Showing up to a knife fight with a chicken
Classes about International Relations are mostly theory. Lacking a TARDIS, or similar device, it’s impossible to run a statistically valid study on occasions when nuclear war did not break out, and contrast them against times when it did. Science can still be done; mostly by constructing elaborate models (called “games”) and seeing how they can approximate real-world conditions. All of which explains why I know how to win a game of chicken: the winning player is the one who throws away their steering wheel.
Seriously. that’s what I was taught in class. The professor was talking about nuclear conflict, telling us that if both sides knew they were both equally trigger happy (ie: neither side could move their own car), neither would let things get bad enough to press buttons. In practice, this worked- spectacularly- once (the Cold War) and failed- spectacularly- once (The Great War).

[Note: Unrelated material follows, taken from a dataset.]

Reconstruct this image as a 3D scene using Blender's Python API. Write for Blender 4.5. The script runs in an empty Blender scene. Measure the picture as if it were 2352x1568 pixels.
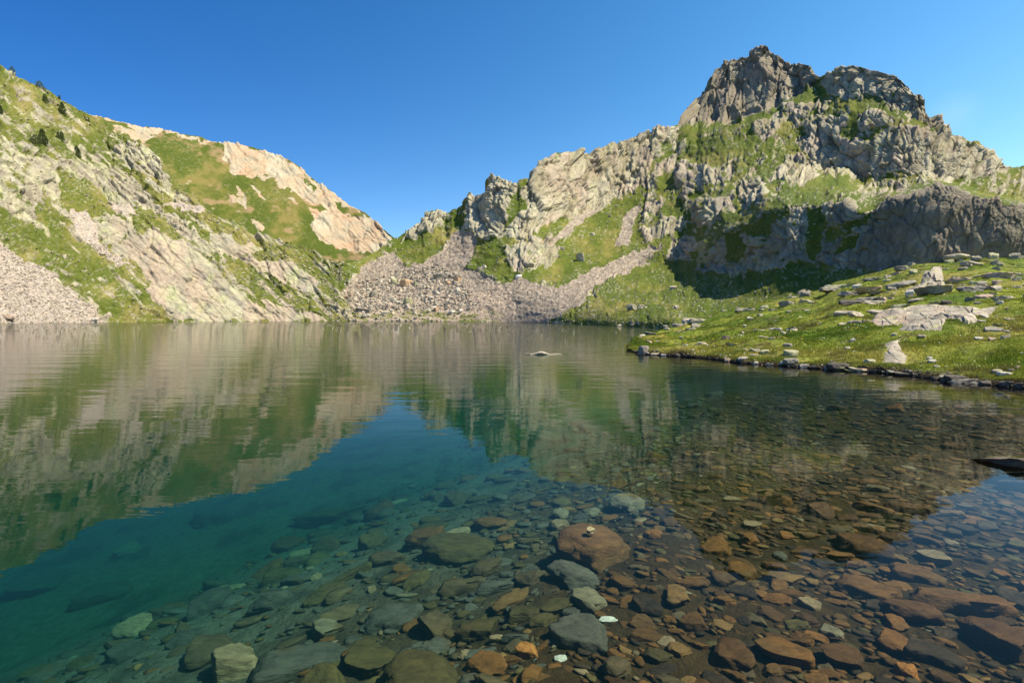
import bpy, math, random
import numpy as np

rng = np.random.default_rng(7)
random.seed(7)
SC = bpy.context.scene
COL = SC.collection

# ------------------------------------------------------------------ camera, world, sun, exposure
CAM_H = 1.7
F = 1176.0                      # focal length in the 2352-px frame used for surveying the photo
PITCH = math.atan(54.0 / F)
cd = bpy.data.cameras.new("camera")
cd.lens = 18.0
cd.sensor_width = 36.0
cd.clip_start = 0.05
cd.clip_end = 6000
cam = bpy.data.objects.new("camera", cd)
COL.objects.link(cam)
cam.location = (0, 0, CAM_H)
cam.rotation_euler = (math.radians(90) - PITCH, 0, 0)
SC.camera = cam

SUN_AZ = math.radians(105)       # clockwise from +Y (view direction)
SUN_EL = math.radians(56)
world = bpy.data.worlds.new("World")
SC.world = world
world.use_nodes = True
wn, wl = world.node_tree.nodes, world.node_tree.links
wn.clear()
sky = wn.new('ShaderNodeTexSky')
sky.sky_type = 'NISHITA'
sky.sun_disc = False
sky.sun_elevation = SUN_EL
sky.sun_rotation = SUN_AZ
sky.altitude = 1500
sky.air_density = 1.0
sky.dust_density = 1.0
sky.ozone_density = 2.0
hs = wn.new('ShaderNodeHueSaturation')
hs.inputs['Saturation'].default_value = 1.36
bg = wn.new('ShaderNodeBackground')
bg.inputs['Strength'].default_value = 0.12
wo = wn.new('ShaderNodeOutputWorld')
wl.new(sky.outputs[0], hs.inputs['Color'])
# the sky is deepest blue away from the sun and pales towards it; one faint wisp of cloud
wtc = wn.new('ShaderNodeTexCoord')
wdot = wn.new('ShaderNodeVectorMath'); wdot.operation = 'DOT_PRODUCT'
wdot.inputs[1].default_value = (0.94, 0.0, -0.34)
wl.new(wtc.outputs['Generated'], wdot.inputs[0])
wmr = wn.new('ShaderNodeMapRange'); wmr.inputs['From Min'].default_value = -0.75; wmr.inputs['From Max'].default_value = 0.75
wl.new(wdot.outputs['Value'], wmr.inputs['Value'])
wmx = wn.new('ShaderNodeMix'); wmx.data_type = 'RGBA'
wmx.inputs['A'].default_value = (0.60, 0.76, 0.94, 1); wmx.inputs['B'].default_value = (2.5, 1.85, 1.38, 1)
wl.new(wmr.outputs['Result'], wmx.inputs['Factor'])
wmu = wn.new('ShaderNodeMix'); wmu.data_type = 'RGBA'; wmu.blend_type = 'MULTIPLY'; wmu.inputs['Factor'].default_value = 1.0
wl.new(hs.outputs[0], wmu.inputs['A']); wl.new(wmx.outputs['Result'], wmu.inputs['B'])
wd2 = wn.new('ShaderNodeVectorMath'); wd2.operation = 'DISTANCE'; wd2.inputs[1].default_value = (0.620, 0.731, 0.285)
wns = wn.new('ShaderNodeTexNoise'); wns.inputs['Scale'].default_value = 30; wns.inputs['Detail'].default_value = 5
wl.new(wtc.outputs['Generated'], wns.inputs['Vector'])
wl.new(wtc.outputs['Generated'], wd2.inputs[0])
wm2 = wn.new('ShaderNodeMapRange'); wm2.inputs['From Min'].default_value = 0.035; wm2.inputs['To Max'].default_value = 0.16; wm2.inputs['From Max'].default_value = 0.0
wl.new(wd2.outputs['Value'], wm2.inputs['Value'])
wm3 = wn.new('ShaderNodeMath'); wm3.operation = 'MULTIPLY'; wl.new(wm2.outputs[0], wm3.inputs[0]); wl.new(wns.outputs['Fac'], wm3.inputs[1])
wcl = wn.new('ShaderNodeMix'); wcl.data_type = 'RGBA'; wcl.inputs['B'].default_value = (6.0, 6.6, 7.0, 1)
wl.new(wm3.outputs[0], wcl.inputs['Factor']); wl.new(wmu.outputs['Result'], wcl.inputs['A'])
wl.new(wcl.outputs['Result'], bg.inputs['Color'])
wl.new(bg.outputs[0], wo.inputs['Surface'])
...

Since roughly 1980, America has been going slightly crazy. We call it the culture war; most Americans hate it. We hate it so much that in 2008, we elected a guy President on the basis of a four year old speech in which he agreed with us that he, too, hated it.
In 2008, America elected a steering wheel. Watch that speech. Barack Obama is promising to be a steering wheel. In 2010, progressives stayed home on election day. Because of that, a whole hell of a lot crazy people got in office. The Republican party took the House with a specific promise to throw away the steering wheel.
There is, in my mind, no question why the last month of American politics played out the way it did. Both sides showed up ready to do the job they were elected to do. The deal that Congress reached was the inevitable result of those dynamics.
The damnable part is that a different president couldn’t have gotten a much better deal through Congress. That’s a different post.